Sunday, March 3, 2013

The Adapters: Indigenous architecture provides some important lessons in building with nature rather than against it.



STILT HOUSES Chong Khneas, Cambodia. Nearly all traditional houses in Cambodia are built on stilts, so that they can adapt to the extreme difference in water levels between the dry and rainy seasons. Although they tend to vary according to region and wealth, common building materials include bamboo, straw, tile, and slate. dataichi - Simon Dubreull/Getty Images

Resilience is everywhere. Do we see it? Or do we conceal this essential component of our survival in clever engineering and hidden dynamics out of some cultural embarrassment? Contemporary features of structural resilience are known to builders, but must be taken on faith by citizens who find themselves more concerned with the fresh failures enabled by our digital age. We learn of the unanticipated vulnerability of urban residents who find themselves as alone and imperiled by a wireless network outage as they once were by fire and smoke.

The oldest human structures carry their message of resilience on the outside. Outward fragility guarantees flexibility in the face of the elements. Ease of construction ensures a quicker rebuilding and recovery. The diminutive scale contains the risk at the low end of potential casualties while always retaining the possibility of escape. These are structures built not to a code based on probabilities but dedicated to the certainty that while our earth delivers forces that cannot be withstood, it also always provides us with higher ground. Tides have lines, fires burn themselves out, and the ground eventually stops shaking.

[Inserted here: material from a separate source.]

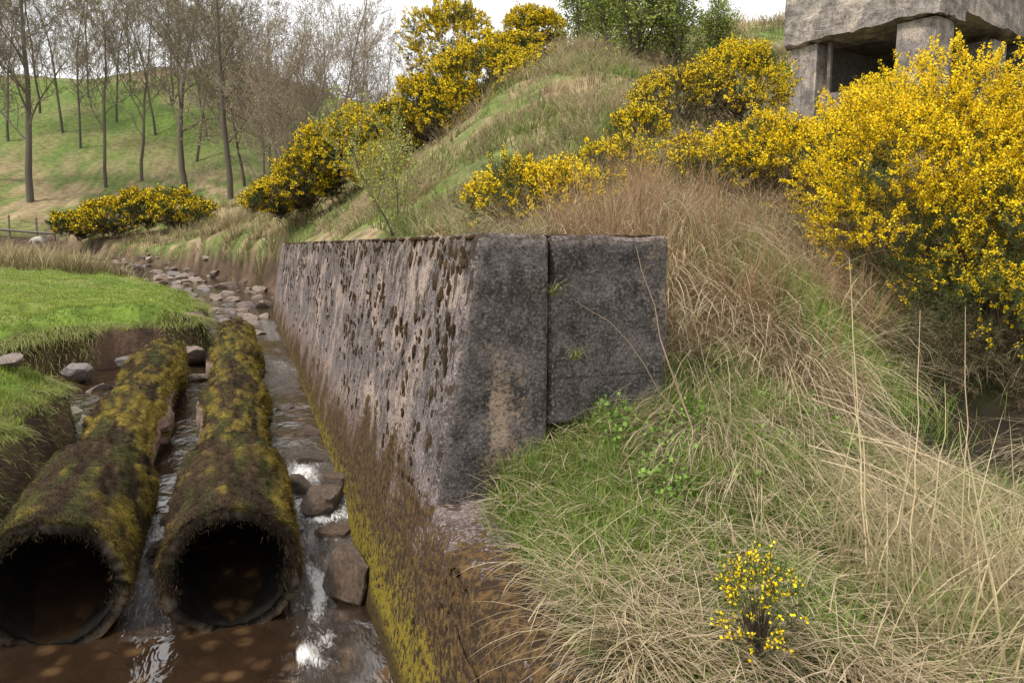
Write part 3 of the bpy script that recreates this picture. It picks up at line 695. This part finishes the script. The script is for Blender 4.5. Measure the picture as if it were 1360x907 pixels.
# ---------------------------------------------------------------- trees
def tubes(S,k):
    p0=np.array([s[0] for s in S]);p1=np.array([s[1] for s in S]);r0=np.array([s[2] for s in S]);r1=np.array([s[3] for s in S])
    d=p1-p0;d/=np.linalg.norm(d,axis=1,keepdims=True)+1e-9
    a=np.where(np.abs(d[:,2:])<.9,np.array([[0,0,1.]]),np.array([[1.,0,0]]));u=np.cross(d,a);u/=np.linalg.norm(u,axis=1,keepdims=True);w=np.cross(d,u)
    rows=[]
    for p,r in((p0,r0),(p1,r1)):
        for j in range(k):
            t=2*np.pi*j/k;rows.append(p+(u*math.cos(t)+w*math.sin(t))*r[:,None])
    V=np.stack(rows,1).reshape(-1,3);o=(np.arange(len(S))*2*k)[:,None]
    Q=np.concatenate([o+np.array([[j,(j+1)%k,k+(j+1)%k,k+j]]) for j in range(k)]);return V,Q
def grow_tree(h,r,spread,seed,levels=4,forks=1,up=.55,dens=1.,start=.3,rmin=.006,wig=1.):
    rd=random.Random(seed);tr=[];cr=[]
    def go(p,d,L,r,lev):
        ns=max(3,int(8-1.6*lev));pts=[(p.copy(),r)]
        for k in range(ns):
            d=(d+Vector((rd.gauss(0,1),rd.gauss(0,1),rd.gauss(0,1)))*(.07+.07*lev)*wig+Vector((0,0,.04*lev+(.05 if lev==0 else 0)))).normalized()
            q=p+d*(L/ns);rr=r*(1-.8*(k+1)/ns) if lev else r*(1-.72*(k+1)/ns)
            r_prev=pts[-1][1];(tr if lev<1 else cr).append((tuple(p),tuple(q),r_prev,max(rr,rmin)));p=q;pts.append((p.copy(),max(rr,rmin)))
        if lev>=levels: return
        nb=int((14,7,6,5)[min(lev,3)]*dens)
        for b in range(nb):
            t=start+(1-start)*(b+rd.random())/nb if lev==0 else .15+.85*(b+rd.random())/nb
            i=min(ns-1,int(t*ns));f=t*ns-i;pp=pts[i][0].lerp(pts[i+1][0],min(1,f))
            ax=Vector((rd.gauss(0,1),rd.gauss(0,1),rd.gauss(0,.5)))
            dd=(d*up+(ax-ax.project(d)).normalized()*spread+Vector((0,0,.15))).normalized()
            go(pp,dd,L*rd.uniform(.30,.50)*(1.15-.55*t if lev==0 else 1),pts[i][1]*.48,lev+1)
    for f in range(forks):
        d=Vector((rd.gauss(0,.05+.22*(forks>1)),rd.gauss(0,.05+.22*(forks>1)),1)).normalized()
        go(Vector((0,0,-.2)),d,h*(1 if f==0 else rd.uniform(.75,.95)),r*(1 if f==0 else .75),0)
    return tr,cr
def treemeshes(name,h,r,spread,seed,bark=((.07,.058,.046),(.15,.127,.10)),twig=((.12,.095,.072),(.21,.175,.13)),leaf=None,**k):
    tr,cr=grow_tree(h,r,spread,seed,**k)
    def m(S,kk,nm,bk):
        V,Q=tubes(S,kk);c=mixc(bk[0],bk[1],fbm3(V[:,0]*2,V[:,1]*2,V[:,2]*.8,2))
        o=mk(nm,V,Q=Q,mat=M_bark,C=c,smooth=True);me=o.data;bpy.data.objects.remove(o);return me
    a=m(tr,7,"tree_trunk",bark);b=m(cr,3,"tree_crown",twig);lm=None
    if leaf:
        tips=np.array([s[1] for s in cr if s[3]<.02]);i=R.integers(0,len(tips),leaf[0])
        V,Q,C=flakes(tips[i]+R.normal(size=(leaf[0],3))*leaf[3],leaf[1]*(.6+.7*R.random(leaf[0])),ccol(leaf[0],*leaf[2]))
        o=mk("tree_leaves",V,Q=Q,mat=M_leaf,C=C);lm=o.data;bpy.data.objects.remove(o)
    return a,b,lm
def plant(ms,X,Y,s=1,rot=None,label="bare grey tree on the green hillside",name="bare_tree",grp="bare trees on the hillside",world=None,lean=0):
    x,y=world if world else cw(X,Y)
    z=float(H(np.array([x]),np.array([y]))[0])
    root=empty(name,(x,y,z));tag(root,label,"tree",group=grp);root.scale=(s,s,s);root.rotation_euler=(0,lean,rot if rot is not None else random.uniform(0,6.28))
    for me,nm in zip(ms,("tree_trunk","tree_crown","tree_leaves")):
        if me is None: continue
        o=bpy.data.objects.new(nm,me);col.objects.link(o);o.parent=root
    return root
BUD=((.24,.22,.08),(.38,.34,.15))
TV=[treemeshes("t",13,.19,.8,s,start=.26,dens=1.2,wig=1.0,up=.6,rmin=.009,leaf=(4000,.03,BUD,.1)) for s in (1,2,3)]
TN=[treemeshes("t",11,.11,.65,s,start=.28,dens=1.1,up=.75,wig=.9,rmin=.008,leaf=(3000,.03,BUD,.1)) for s in (4,5)]
TB=[treemeshes("t",10,.07,.65,s,start=.10,dens=1.1,forks=3,levels=3,up=.8,wig=1.1,rmin=.008,bark=((.13,.105,.08),(.25,.205,.16)),twig=((.2,.155,.12),(.33,.27,.21)),leaf=(3000,.035,((.26,.2,.11),(.38,.33,.17)),.15)) for s in (6,7,8)]
def pxX(px,Y): return (px-680)/982/1.02*Y
for i,(px,Y,s) in enumerate([(38,48,1.2),(247,50,1.15),(-20,52,1.0),(305,46,1.0)]): plant(TV[i%3],pxX(px,Y),Y,s,label="tall bare tree with spreading branches on grass")
for i,(px,Y,s) in enumerate([(140,52,1.15),(188,54,1.1),(110,60,1.0),(262,60,1.05),(210,64,1.0),(278,64,1.0),(88,62,1.0),(325,50,.9),(160,66,.9),(60,66,1.0),(15,60,1.0),(235,70,.9),(125,70,.9),(180,74,.8)]): plant(TN[i%2],pxX(px,Y),Y,s)
for i,(px,Y,s) in enumerate([(350,48,1.0),(378,44,.95),(408,50,1.2),(440,48,1.15),(470,46,.9),(510,52,.9),(385,58,1.1),(300,70,.8),(240,76,.6),(200,80,.55),(150,82,.6),(120,82,.6),(90,84,.6),(60,82,.55),(30,82,.6),(0,80,.6),(270,80,.6),(330,76,.7),(550,50,.7),(425,44,.8),(360,54,1.1)]):
    plant(TB[i%3],pxX(px,Y),Y,s,label="dense leafless brown thicket tree",name="thicket_tree",grp="leafless thicket trees")
GL=((.16,.20,.025),(.40,.44,.08))
TG=treemeshes("g",2.6,.05,.9,21,levels=3,forks=5,start=.08,dens=.8,leaf=(8000,.03,((.10,.14,.02),(.32,.38,.08)),.12))
for (px,Y,s) in [(840,19,1.0),(800,22,.8),(895,19,.8),(770,24,.9),(940,20,.6)]: plant(TG,pxX(px,Y),Y,s,label="shrubby tree with fresh green leaves on the slope",name="leafy_tree",grp="leafy trees on the slope")
TS=treemeshes("s",1.9,.016,.5,33,levels=2,forks=3,start=.15,dens=1.1,rmin=.004,up=.7,twig=((.2,.17,.09),(.32,.28,.14)),leaf=(2200,.015,GL,.03))
plant(TS,0,0,1,world=(2.15,10.8),label="slender sapling with tiny yellow green leaves behind wall",name="sapling",grp="saplings")
plant(TS,0,0,.8,world=(2.3,13.5),label="slender sapling with tiny yellow green leaves behind wall",name="sapling",grp="saplings")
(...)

We have serious challenges to our well-developed human resilience in a seven-billion-person world that finds itself concentrated in cities close to the water’s edge. It may require enormous energy and investment to retool our collective sense of resilience, to scale our expectations, and to be more ready than ever in human history to embrace sudden new realities and alternatives. But if we look carefully at the record of human success, it is our adaptations that distinguish us more than our loyalty to ancient traditions and inflexible values. The greatest monuments are the ones that vanished, succumbing to the narrative of erosion and change while humanity moved humbly forward. Despite the challenges of our era and the potentially grim mathematics of changes perhaps already in the cards, resilience, it can be said, is alive and well. Mostly, it is alive.